What you should do
Make an exact transcription of the material, leaving out all images.
****
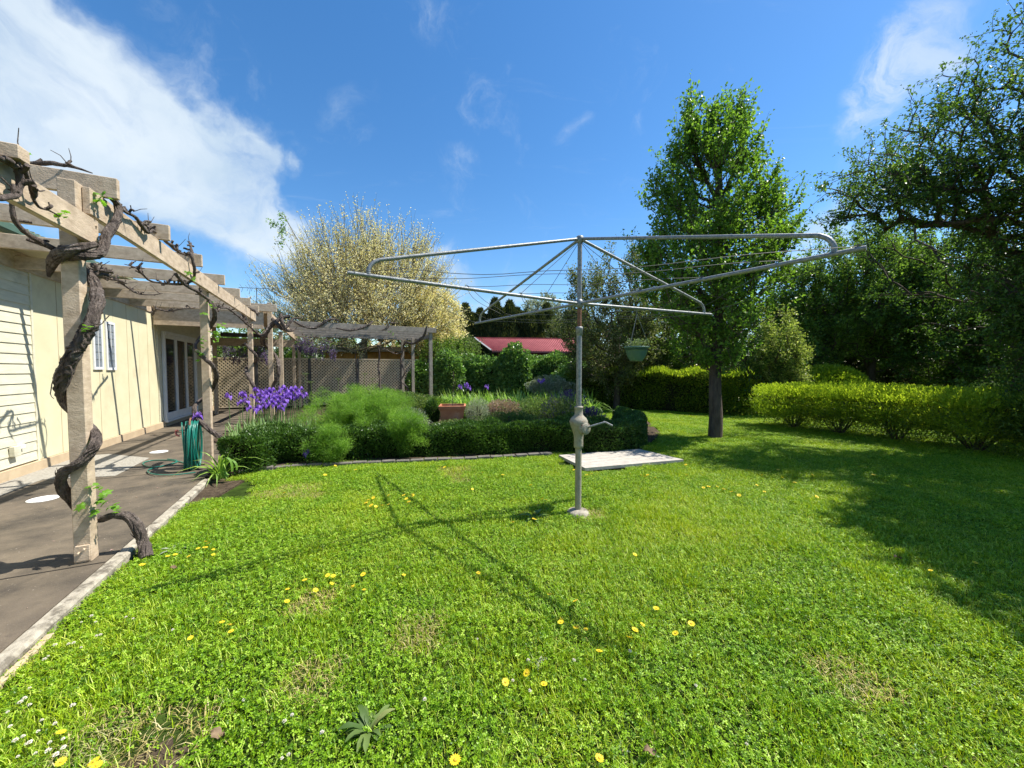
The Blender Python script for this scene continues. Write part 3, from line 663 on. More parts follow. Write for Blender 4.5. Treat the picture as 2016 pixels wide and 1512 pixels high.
def vine(name, label, loc, stems, leafs=(), seed=0, spur=(), group='gnarled grapevines on the pergolas'):
    th = Thing(name, loc, label, 'grapevine', group); rg = np.random.default_rng(seed)
    for i, st in enumerate(stems):
        rad = [q[4] * .84 for q in st]; pts, rr = catmull([pt_(q) for q in st], .018, rad)
        big = max(rad) > .026
        pts = pts + np.cumsum(rg.standard_normal(pts.shape) * .0018, axis=0) * np.sin(np.linspace(0, math.pi, len(pts)))[:, None]
        mb = MB().tube(pts, rr * .92, 18 if big else 9, groove=.11 if big else .08, seed=seed * 31 + i)
        if big:   # stringy bark: many thin strands wound along the stem
            s_ = np.linspace(0, 1, len(pts)); T = unit(np.gradient(pts, axis=0)); N = unit(np.cross(T, [.3, .2, 1.0])); B = np.cross(T, N); Lp = np.arange(len(pts)) * .018
            for ph in np.linspace(0, 6.28, 11, endpoint=False):
                an = Lp * 3.2 + ph + .35 * np.sin(Lp * rg.uniform(8, 16) + ph); rr_ = rr * (.80 + .12 * np.sin(Lp * rg.uniform(14, 30) + ph * 3))
                mb.tube(pts + (N * np.cos(an)[:, None] + B * np.sin(an)[:, None]) * rr_[:, None], rr * rg.uniform(.16, .34), 6, groove=.10, seed=seed + 7)
            for q in range(int(len(pts) * .018 / .09)):   # peeling strips
                k = rg.integers(3, len(pts) - 3); an = rg.uniform(0, 6.28); d = N[k] * math.cos(an) + B[k] * math.sin(an); p0 = pts[k] + d * rr[k]
                mb.tube([p0, p0 + d * .006 + T[k] * .02, p0 + d * rg.uniform(.005, .018) + T[k] * rg.uniform(.03, .06)], [.0035, .003, .001], 4)
        # loose bark and spurs
        if i in spur:
            sm = mb
            for k in range(int(len(pts) * .018 / .075)):
                q = pts[rg.integers(2, len(pts) - 1)]; d = unit(np.array([rg.normal(0, .8), rg.normal(0, .8), rg.uniform(-.1, 1.3)])); l = rg.uniform(.03, .085)
                p1 = q + d * l * .5 + rg.normal(0, .006, 3); p2 = q + d * l + rg.normal(0, .012, 3); r0 = rg.uniform(.007, .014)
                sm.tube(catmull([q, p1, p2], .012), r0, 6, groove=.12, seed=k)
                if rg.random() < .5:
                    d2 = unit(d + rand_dir(rg, 1)[0]); sm.tube(catmull([p1, p1 + d2 * .02, p1 + d2 * rg.uniform(.03, .06)], .01), r0 * .5, 5)
                if rg.random() < .22:
                    d2 = unit(d + [rg.normal(0, .4), rg.normal(0, .4), .6]); sm.tube([p2, p2 + d2 * .05, p2 + d2 * rg.uniform(.07, .14) + rg.normal(0, .012, 3)], [.0035, .003, .002], 5)
        mb.build('trunk' if big else 'branch', M['bark_vine'], th, True)
    for (px, py, md, val, n, s) in leafs:
        c = pt_((px, py, md, val)); mb = MB()
        for k in range(int(n * 1.3) + 1): 
            cc = c + rg.normal(0, s * .5, 3); grape_leaf(mb, cc, s * rg.uniform(.8, 1.5), rg)
        mb.build('leaf_cluster', M['leaf_vine'], th)
    return th
FU = -1.605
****
Solution
The Blender Python script for this scene continues. Write part 3, from line 663 on. More parts follow. Write for Blender 4.5. Treat the picture as 2016 pixels wide and 1512 pixels high.
def vine(name, label, loc, stems, leafs=(), seed=0, spur=(), group='gnarled grapevines on the pergolas'):
    th = Thing(name, loc, label, 'grapevine', group); rg = np.random.default_rng(seed)
    for i, st in enumerate(stems):
        rad = [q[4] * .84 for q in st]; pts, rr = catmull([pt_(q) for q in st], .018, rad)
        big = max(rad) > .026
        pts = pts + np.cumsum(rg.standard_normal(pts.shape) * .0018, axis=0) * np.sin(np.linspace(0, math.pi, len(pts)))[:, None]
        mb = MB().tube(pts, rr * .92, 18 if big else 9, groove=.11 if big else .08, seed=seed * 31 + i)
        if big:   # stringy bark: many thin strands wound along the stem
            s_ = np.linspace(0, 1, len(pts)); T = unit(np.gradient(pts, axis=0)); N = unit(np.cross(T, [.3, .2, 1.0])); B = np.cross(T, N); Lp = np.arange(len(pts)) * .018
            for ph in np.linspace(0, 6.28, 11, endpoint=False):
                an = Lp * 3.2 + ph + .35 * np.sin(Lp * rg.uniform(8, 16) + ph); rr_ = rr * (.80 + .12 * np.sin(Lp * rg.uniform(14, 30) + ph * 3))
                mb.tube(pts + (N * np.cos(an)[:, None] + B * np.sin(an)[:, None]) * rr_[:, None], rr * rg.uniform(.16, .34), 6, groove=.10, seed=seed + 7)
            for q in range(int(len(pts) * .018 / .09)):   # peeling strips
                k = rg.integers(3, len(pts) - 3); an = rg.uniform(0, 6.28); d = N[k] * math.cos(an) + B[k] * math.sin(an); p0 = pts[k] + d * rr[k]
                mb.tube([p0, p0 + d * .006 + T[k] * .02, p0 + d * rg.uniform(.005, .018) + T[k] * rg.uniform(.03, .06)], [.0035, .003, .001], 4)
        # loose bark and spurs
        if i in spur:
            sm = mb
            for k in range(int(len(pts) * .018 / .075)):
                q = pts[rg.integers(2, len(pts) - 1)]; d = unit(np.array([rg.normal(0, .8), rg.normal(0, .8), rg.uniform(-.1, 1.3)])); l = rg.uniform(.03, .085)
                p1 = q + d * l * .5 + rg.normal(0, .006, 3); p2 = q + d * l + rg.normal(0, .012, 3); r0 = rg.uniform(.007, .014)
                sm.tube(catmull([q, p1, p2], .012), r0, 6, groove=.12, seed=k)
                if rg.random() < .5:
                    d2 = unit(d + rand_dir(rg, 1)[0]); sm.tube(catmull([p1, p1 + d2 * .02, p1 + d2 * rg.uniform(.03, .06)], .01), r0 * .5, 5)
                if rg.random() < .22:
                    d2 = unit(d + [rg.normal(0, .4), rg.normal(0, .4), .6]); sm.tube([p2, p2 + d2 * .05, p2 + d2 * rg.uniform(.07, .14) + rg.normal(0, .012, 3)], [.0035, .003, .002], 5)
        mb.build('trunk' if big else 'branch', M['bark_vine'], th, True)
    for (px, py, md, val, n, s) in leafs:
        c = pt_((px, py, md, val)); mb = MB()
        for k in range(int(n * 1.3) + 1): 
            cc = c + rg.normal(0, s * .5, 3); grape_leaf(mb, cc, s * rg.uniform(.8, 1.5), rg)
        mb.build('leaf_cluster', M['leaf_vine'], th)
    return th
FU = -1.605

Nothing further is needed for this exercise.